The former prime minister told MPs: “I know that ministers have said this Bill will enable more perpetrators to be stopped, but on modern slavery I genuinely believe it will do the opposite.

“It will enable more slave-drivers to operate and make money out of human misery.”

There were 15 Conservative MPs who opposed adding government amendments linked to the powers to detain unaccompanied children.

Ministers put forward an amendment to allow immigration bail to be granted after eight days to unaccompanied children in detention.

One of the rebels, the former Conservative minister Tim Loughton, said the “assurances that we were promised have not materialised or, if they have, I am afraid nobody understands them”.

He complained about the timing of the concessions and said “more work needs to be done” on scrutinising the bill before it becomes law.

Media caption, Robert Jenrick says cartoons in an asylum reception centre were painted over as they were not “age appropriate” for teenagers.
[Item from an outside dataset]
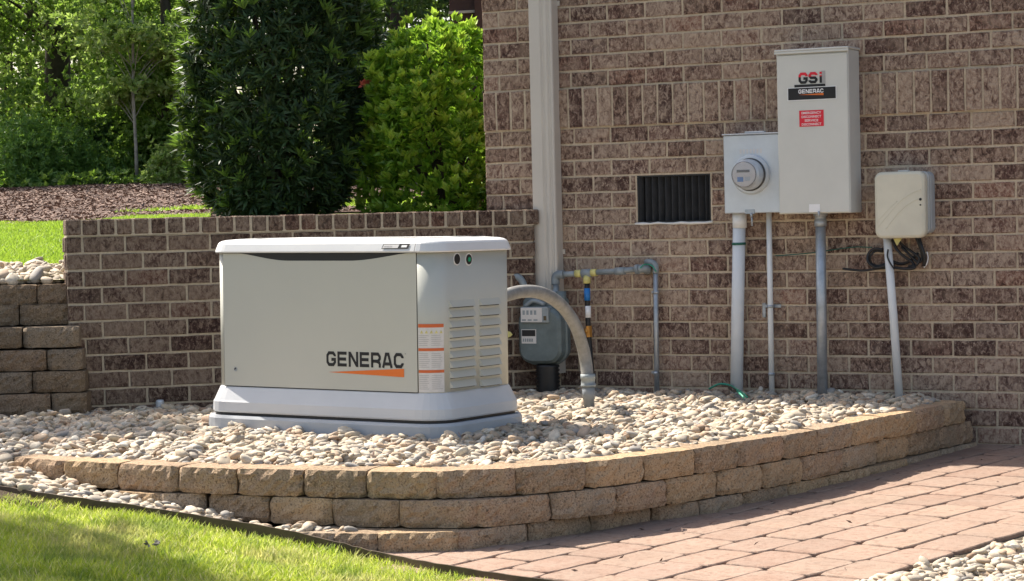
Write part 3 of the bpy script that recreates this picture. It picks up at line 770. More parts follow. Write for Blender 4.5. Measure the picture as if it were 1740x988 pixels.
# ------------------------------------------------------------------ upper terrain behind the walls
def smooth(t): t = max(0, min(1, t)); return t*t*(3-2*t)
def zup(x, y):
    zl = np.interp(y, [9, 11.2, 11.8, 16, 20, 26, 40, 80, 400], [-.26, -.26, -.23, 0, .10, .42, .9, 1.5, 2.0])
    zr = np.interp(y, [9, 11.2, 13, 16, 20, 26, 40, 80, 400], [-.03, -.02, -.01, 0.02, .10, .42, .9, 1.5, 2.0])
    k = smooth((x+.19*y)/.35); return E+zl*(1-k)+zr*k+.01*math.sin(x*1.7+y*.6)
def shp(name, poly, zf, mat, step, dz=0):
    xs = [p[0] for p in poly]; ys = [p[1] for p in poly]
    X = np.arange(min(xs), max(xs)+step, step); Y = np.arange(min(ys), max(ys)+step, step)
    vs = [(x, y, zf(x, y)+dz) for y in Y for x in X]; nx = len(X); q = []
    for i in range(len(Y)-1):
        for j in range(nx-1):
            if pip(X[j]+step/2, Y[i]+step/2, poly): q.append((i*nx+j, i*nx+j+1, (i+1)*nx+j+1, (i+1)*nx+j))
    o = fast_mesh(name, vs, q, mat, smooth=True); o['kind'] = 'structure'; return o
lb = lambda s: tuple(Lp(s, -.1, 0))[:2]
near = [(-9, 10.75), (-3.5, 10.75), (-2.16, 10.82), lb(.02), lb(LEN), wallpt(.0), (.2, 14.6), (-.2, 18), (-9, 18)]
sheet('bank', np.concatenate([[-300, -120, -50], np.linspace(-26, 14, 50), [40, 120, 300]]), np.concatenate([np.linspace(17.2, 40, 30), [50, 70, 120, 250, 400]]), lambda x, y: zup(x, y)-.01, M['mulch'])
shp('upper_lawn', near, zup, M['turfsoil'], .1)
def mulch_front(x, y): # depth where the mulch starts
    return np.interp(x/y, [-.24, -.20, -.15, -.12, 0], [16.0, 17.0, 20, 21, 21])
xs = np.linspace(-9, 1, 40)
lawn2 = MB()
shp('bank_lawn', [(-3.6, 18.8), (1, 18.8), (1, 21.0), (-2, 21.0), (-3.2, 20.2)], zup, M['turfsoil'], .25, .004)
xs_ = []
mulch_poly = [(-9, 15.6), (-3.8, 15.9), (-3.0, 16.6), (-.9, 17), (-.9, 18.8), (-3.4, 19.0), (-3.2, 20.0), (-2.3, 21.0), (1.5, 21.5), (1.5, 30), (-14, 30), (-14, 16)]
shp('mulch_bed', mulch_poly, zup, M['mulch'], .25, .012)

# mulch and needle litter as real chips
def chips(name, poly, dens, zf, mat, L=(.03, .09), W=.012, lift=.01):
    P = np.array(scatter(poly, dens)); n = len(P); l = rng.uniform(*L, n); yaw = rng.uniform(0, 2*math.pi, n); pit = rng.normal(0, .25, n)
    z = np.array([zf(x, y) for x, y in P])+lift*rng.uniform(.3, 1.6, n)
    d = np.stack([np.cos(yaw)*np.cos(pit), np.sin(yaw)*np.cos(pit), np.sin(pit)], -1)*(l/2)[:, None]
    s = np.stack([-np.sin(yaw), np.cos(yaw), rng.normal(0, .5, n)], -1)*W
    c = np.column_stack([P, z]); V = np.stack([c-d-s, c+d-s, c+d+s, c-d+s], 1).reshape(-1, 3)
    o = fast_mesh(name, V, np.arange(4*n).reshape(-1, 4), mat); o['kind'] = 'stuff'; return o
tm = NT('bark_chip'); tm.col(tm.ramp(tm.island(), [(0, (.10, .062, .05)), (.3, (.17, .11, .088)), (.6, (.22, .155, .125)), (.85, (.19, .11, .078)), (1, (.30, .22, .18))])); tm.rough(.9); M['chip'] = tm.m
tag(chips('mulch_litter', mulch_poly, 800, lambda x, y: zup(x, y)+.012, M['chip'], (.02, .075), .006, .014), 'brown bark mulch and fallen needles on the far bank')

# ------------------------------------------------------------------ grass
def grass(name, poly, dens, zf, mat, h=(.03, .055), w=.0022, label=None, lean=.35):
    P = np.array(scatter(poly, dens)); n = len(P); H = rng.uniform(*h, n); yaw = rng.uniform(0, 2*math.pi, n)
    cl = np.sin(P[:, 0]*7+np.sin(P[:, 1]*5)*2)*np.sin(P[:, 1]*9+P[:, 0]*3); H *= 1+.25*cl
    z = np.array([zf(x, y) for x, y in P]); b = np.column_stack([P, z])
    ln = rng.normal(0, lean, (n, 2))
    mid_ = b+np.column_stack([ln*H[:, None]*.35, H*.55]); tip = b+np.column_stack([ln*H[:, None]*1.1, H*.95])
    s = np.column_stack([-np.sin(yaw), np.cos(yaw), np.zeros(n)])*w
    V = np.stack([b-s, b+s, mid_+s*.8, mid_-s*.8, tip+s*.12, tip-s*.12], 1).reshape(-1, 3)
    i = np.arange(n)[:, None]*6; q = np.concatenate([i+np.array([[0, 1, 2, 3]]), i+np.array([[3, 2, 4, 5]])], 1).reshape(-1, 4)
    o = fast_mesh(name, V, q, mat); o['kind'] = 'stuff'
    if label: o['label'] = label
    return o
gp = [(x, float(ye(x))-.004) for x in np.linspace(-2.9, 1.0, 30)]+[(1.0, 5.5), (-2.9, 5.5)]
def zlawn(x, y):
    e = float(ye(x)); ze = float(np.interp(x, [p.x for p in edge_pts], [p.z for p in edge_pts])); return ze-.047-.02*(e-y)
sheet('front_lawn_soil', np.linspace(-6, 1.04, 60), np.linspace(3, 9.0, 60), lambda x, y: zlawn(x, y) if y < ye(x)-.006 else zlawn(x, y)-.06, M['turfsoil'])
inview = [(x, float(ye(x))-.008) for x in np.linspace(-2.4, .6, 24)]+[(.6, 6.5), (-2.4, 6.5)]
grass('lawn', inview, 25000, zlawn, M['grass'], (.022, .058), .0026, 'bright green front lawn along the metal edging')
grass('upper_grass', [(-6, 11.62), (-2.35, 11.9), (-2.1, 12.4), (-2.2, 16.6), (-6, 16.4)], 6500, zup, M['grass_far'], (.03, .05), .004, 'sunlit grass strip behind the terraced wall')
grass('bank_grass', [(-3.4, 19.2), (-.9, 19.2), (-.9, 20.9), (-2.2, 20.9), (-3.1, 20.1)], 900, zup, M['grass_far'], (.03, .06), .008, 'thin grass at the foot of the mulched bank')
stones('upper_stones', scatter([(-5, 10.84), (-2.2, 10.86), (-2.18, 11.0), (-2.05, 12.0), (-5, 11.66)], 1300), lambda x, y: zup(x, y)-.01, M['stone'], label='pale river stones on top of the terraced wall', size=(.02, .036))
stones('shrub_stones', scatter([lb(1.0), lb(2.35), (.05, 11.9), (-1.1, 11.9)], 900), lambda x, y: zup(x, y)-.012, M['stone'], label='pale stones behind the coping of the brick garden wall', size=(.018, .032))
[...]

One of the most controversial aspects of the bill would place a legal duty on the government to detain and remove migrants arriving in the UK illegally, either to Rwanda or another “safe” third country.

Stephen Kinnock, Labour’s shadow immigration minister, said the government’s Rwanda plan was “fundamentally flawed”, and he accused Mr Jenrick of “pettiness” for painting over Mickey Mouse cartoons in an immigration centre.
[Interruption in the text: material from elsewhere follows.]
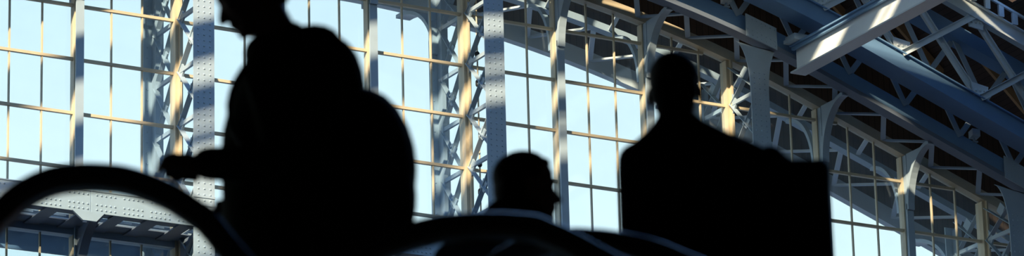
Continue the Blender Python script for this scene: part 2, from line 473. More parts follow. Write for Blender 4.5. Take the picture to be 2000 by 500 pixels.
while x < X4 - 2:
    xa, xb = x, x + 1.78
    for (p, q, yy) in (((xa, prof(xa) + 2.5), (xb, prof(xb) + .8), -1.93), ((xa, prof(xa) + .8), (xb, prof(xb) + 2.5), -2.03)):
        s = MB(); s.bar((p[0], yy, p[1]), (q[0], yy, q[1]), .13, .02, (0, 1, 0))
        d = Vector((q[0] - p[0], 0, q[1] - p[1])).normalized(); nn = Vector((-d.z, 0, d.x))
        for sg in (-1, 1):
            s.bar(Vector((p[0], yy - .03, p[1])) + nn * sg * .06, Vector((q[0], yy - .03, q[1])) + nn * sg * .06, .012, .06, (0, 1, 0))
        obj('brace', s, M_PALE, g3, o)
    for (xx, dz) in ((xa, 2.35), (xa, .95)):
        s = MB(); s.prism([(xx - .16, prof(xx) + dz - .1), (xx + .16, prof(xx) + dz - .14), (xx + .2, prof(xx) + dz + .1), (xx - .2, prof(xx) + dz + .16)], 'y', -2.02, -1.99)
        for dx in (-.1, 0, .1): s.dome((xx + dx, -2.02, prof(xx) + dz), (0, -1, 0), .03, .03)
        obj('gusset', s, M_PALE, g3, o)
    x += 1.78

# ---------------- the pale I-beam running out from the arched girder into the hall
ib = thing('steel_beam', 'pale grey steel I-beam jutting out from the arched girder across the roof truss', 'beam', (12.32, -1.3, Z(1.34)))
o = ib.location.copy(); x = 12.32; y0, y1 = -16.0, -1.36; za, zb_ = Z(1.34), Z(1.90)
b = MB(); b.box(x - .015, x + .015, y0, y1, za + .03, zb_ - .03); obj('web', b, M_BEAM, ib, o)
b = MB(); b.box(x - .17, x + .17, y0, y1, za, za + .03); obj('bottom_flange', b, M_PALE, ib, o)
b = MB(); b.box(x - .17, x + .17, y0, y1, zb_ - .03, zb_); b.box(x - .12, x - .06, y0, y1, zb_ - .09, zb_ - .03); obj('top_flange', b, M_BLUE, ib, o)
b = MB(); b.box(x - .30, x + .1, -1.75, -1.37, zb_ + .001, zb_ + .07); b.box(x - .26, x + .06, -1.7, -1.37, zb_ + .07, zb_ + .14); obj('bearing_plate', b, M_PAINT, ib, o)

# ---------------- small floodlights clamped on the girder
def flood(x, y, z, lab):
    r = thing('floodlight', lab, 'lamp', (x, y, z), 'small floodlights on the roof girders')
    o = r.location.copy()
    h = MB(); h.prism([(y - .09, z + .1), (y + .05, z + .06), (y + .05, z + .2), (y - .09, z + .24)], 'x', x - .09, x + .09); obj('lamp_head', h, M_PALE, r, o)
    h = MB(); h.bar((x, y, z), (x, y, z + .12), .03, .03); h.box(x - .06, x + .06, y - .05, y + .05, z - .02, z + .01); obj('clamp', h, M_PAINT, r, o)
flood(12.05, -2.0, prof(12.05) + .85, 'small floodlight clamped on the girder just above the pale beam')
flood(10.9, YI, prof(10.9) + .38, 'small pale floodlight on the arched girder above the man seen from behind')
flood(10.0, YI + .25, prof(10.0) + .02, 'small floodlight tucked among the soffit lattice over the standing head')
flood(16.5, YI, prof(16.5) + .38, 'small floodlight on the arched girder at its low end')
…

Mr Kinnock said the bill would “only make a terrible situation worse” by increasing the asylum backlog, and “ensure people smugglers are laughing all the way to the bank”.
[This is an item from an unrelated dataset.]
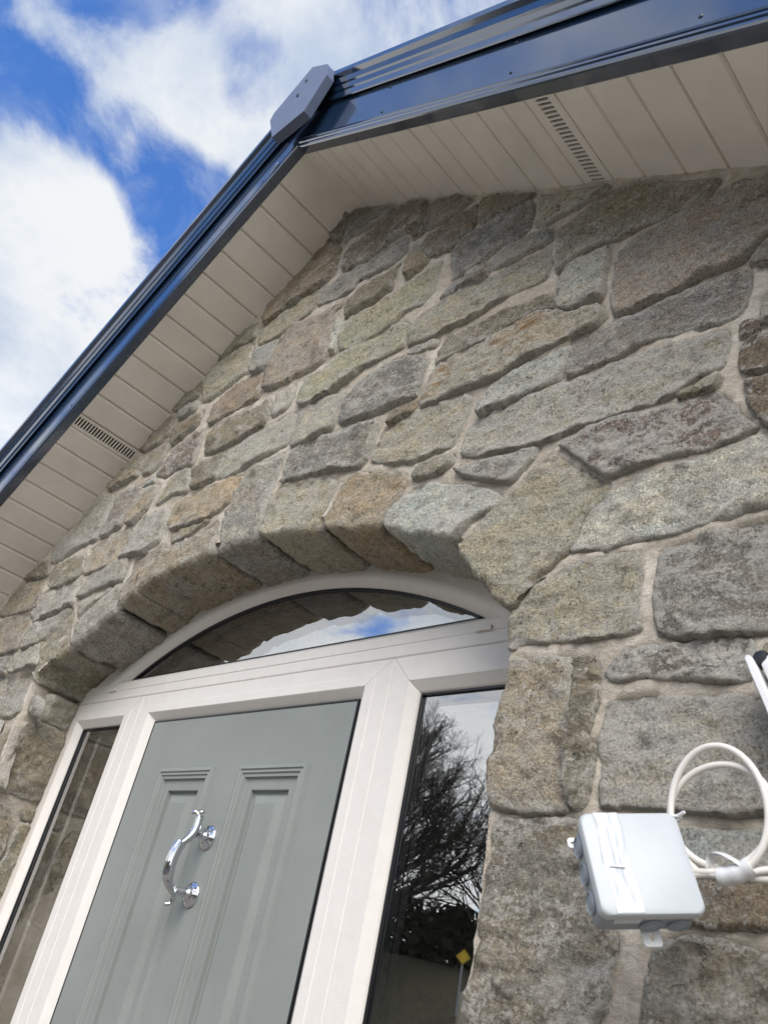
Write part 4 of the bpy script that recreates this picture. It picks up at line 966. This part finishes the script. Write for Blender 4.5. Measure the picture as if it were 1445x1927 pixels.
def tree(name,base,hgt,spread,label,seed,lean=0.0,lev=4,group=None):
    rt.seed(seed)
    t=empty(name,base,label,'tree',group)
    trunk=MB(); cr=MB()
    def branch(p,d,L,r,l,mb):
        n=4 if l<2 else 3; P=[np.array(p)];dd=np.array(d,float)
        for k in range(n):
            dd=dd+np.array([rt.gauss(0,.10),rt.gauss(0,.10),rt.gauss(.04 if l else .02,.06)]); dd/=np.linalg.norm(dd); P.append(P[-1]+dd*L/n)
        mb.tube(P,[max(.004,r*(1-.62*i/n)) for i in range(n+1)],6 if l==0 else 4 if l<3 else 3,cap=False)
        return P,dd
    P,dd=branch(base,(lean,0,1),hgt*.92,hgt*.022,0,trunk)
    bs=np.array(base)
    todo=[]
    for k in range(78):
        f=rt.uniform(.16,.97); j=f*(len(P)-1); i=int(j); q=P[i]+(P[min(i+1,len(P)-1)]-P[i])*(j-i)
        az=rt.uniform(0,2*math.pi); up=rt.uniform(.35,.95); L=spread*(1.08-f)*rt.uniform(.7,1.15)+.3
        todo.append((q,(math.cos(az),math.sin(az),up),L,hgt*.008*(1.2-f),1))
    while todo:
        q,d,L,r,l=todo.pop(); PP,dn=branch(q,d,L,r,l,cr)
        if l<lev:
            for k in range(5 if l<3 else 4):
                f=rt.uniform(.25,1); j=f*(len(PP)-1); i=min(int(j),len(PP)-2); s=PP[i]+(PP[i+1]-PP[i])*(j-i)
                d2=dn*.7+np.array([rt.gauss(0,.55),rt.gauss(0,.55),rt.gauss(.25,.4)]); todo.append((s,d2/np.linalg.norm(d2),L*rt.uniform(.35,.6),r*.5,l+1))
    trunk.build('trunk',BARK,t,True); o=mk('crown',cr.v,cr.f,BARK,t,True); return t
tree('bare_tree',(-18.9,-20.5,2.2),9.4,4.6,'tall bare winter tree mirrored in the right sidelight, the highest against the sky',1)
tree('bare_tree',(-22.5,-23,2.8),9.3,4.4,'bare winter tree mirrored in the right sidelight, left of the tallest one',2)
tree('bare_tree',(-16.6,-24,2.8),6.1,3.6,'lower bare tree mirrored in the right sidelight beside the yellow sign',4,lev=3)
tree('bare_tree',(-30,-27,2.8),8.0,4.4,'bare tree far to the left on the grass bank across the road',5,lev=3)
# hedge bank of brambles under the trees
hv=[];hf=[]
rh=np.random.RandomState(8)
for k in range(14000):
    x=rh.uniform(-48,-4); y=-22.5-rh.uniform(0,3.5); hh=rh.uniform(0,1)**.8*(2.3+.8*math.sin(x*.55)+.5*math.sin(x*1.7)); c=np.array([x,y,2.55+hh*.8]); s=rh.uniform(.10,.32)
    a=rh.normal(size=3);a/=np.linalg.norm(a);b_=np.cross(a,rh.normal(size=3));b_/=np.linalg.norm(b_); i=len(hv); hv+=[c+a*s,c+b_*s*.6,c-a*s,c-b_*s*.6]; hf.append((i,i+1,i+2,i+3))
mk('bramble_hedge',hv,hf,HEDGE,None,False,kind='stuff',label='dark bramble hedge below the bare trees across the road',category='hedge')
# warning sign and post
YEL=m_plain('sign_yellow',(.80,.50,.02),.4,.04); POST=m_plain('weathered_post',(.42,.36,.24),.8,.15); GREYP=m_plain('galvanised_pole',(.3,.31,.32),.5,.1)
sg=empty('road_sign',(-14.25,-19.0,1.7),'yellow diamond road sign on a pole by the hedge, mirrored in the right sidelight','road sign')
fx=np.array([.62,.0,.78]); # sign plane turned towards the road and the house
ux=np.array([.80,-.60,0]); dn=np.array([.60,.80,0]); sc_=np.array([-14.25,-19.0,3.14])
def diamond(h,off): return [tuple(sc_+dn*off+ux*a*h+np.array([0,0,1])*b*h) for a,b in ((0,-1),(1,0),(0,1),(-1,0))]
b=MB(); b.add(diamond(.22,.0)+diamond(.22,-.02),[(0,1,2,3),(7,6,5,4),(0,4,5,1),(1,5,6,2),(2,6,7,3),(3,7,4,0)]); b.build('sign_plate',YEL,sg)
o1=diamond(.21,.004);o2=diamond(.195,.004); MB().add(o1+o2,[(i,(i+1)%4,4+(i+1)%4,4+i) for i in range(4)]).build('sign_border',BLACK,sg)
MB().tube([tuple(sc_-dn*.045+np.array([0,0,.2])),(sc_[0]-dn[0]*.045,sc_[1]-dn[1]*.045,.7)],.03,8).build('sign_pole',GREYP,sg,True)
fp=MB(); fp.tube([(-13.36,-18,.4),(-13.36,-18,2.2),(-13.36,-18,2.26)],[.065,.06,.02],8); o=fp.build('fence_post',POST,None,True); o['label']='pale weathered fence post on the grass bank, mirrored low in the right sidelight'; o['category']='fence post'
The bill will now return to the House of Lords for another round of scrutiny by peers.

It faces a prolonged stand-off between peers and the government during so-called parliamentary ping-pong, when legislation is batted between the Lords and Commons until agreement on the wording can be reached.

Race to recess

With Parliament due to break for summer at the end of next week, Home Secretary Suella Braverman said the government’s proposals would help the “crucial” new law pass “swiftly”.

It would also “send a clear message that the exploitation of children and vulnerable people, used by criminals and ferried across the Channel, cannot continue,” she added.

The government’s efforts to curb the number of small boats crossing the Channel have been hampered in Parliament and the courts.

A plan to house asylum seekers on a barge moored in Dorset has been delayed.

And the government’s policy of sending migrants to Rwanda is set for a legal battle in the Supreme Court.

On Monday, a senior Home Office official confirmed the department was paying to keep nearly 5,000 beds empty across the country, in case a sudden influx of migrants caused overcrowding at detention centres.

The government has stressed it remains committed to its plan to remove migrants to Rwanda, and has said it will challenge a Court of Appeal ruling last week that this was unlawful.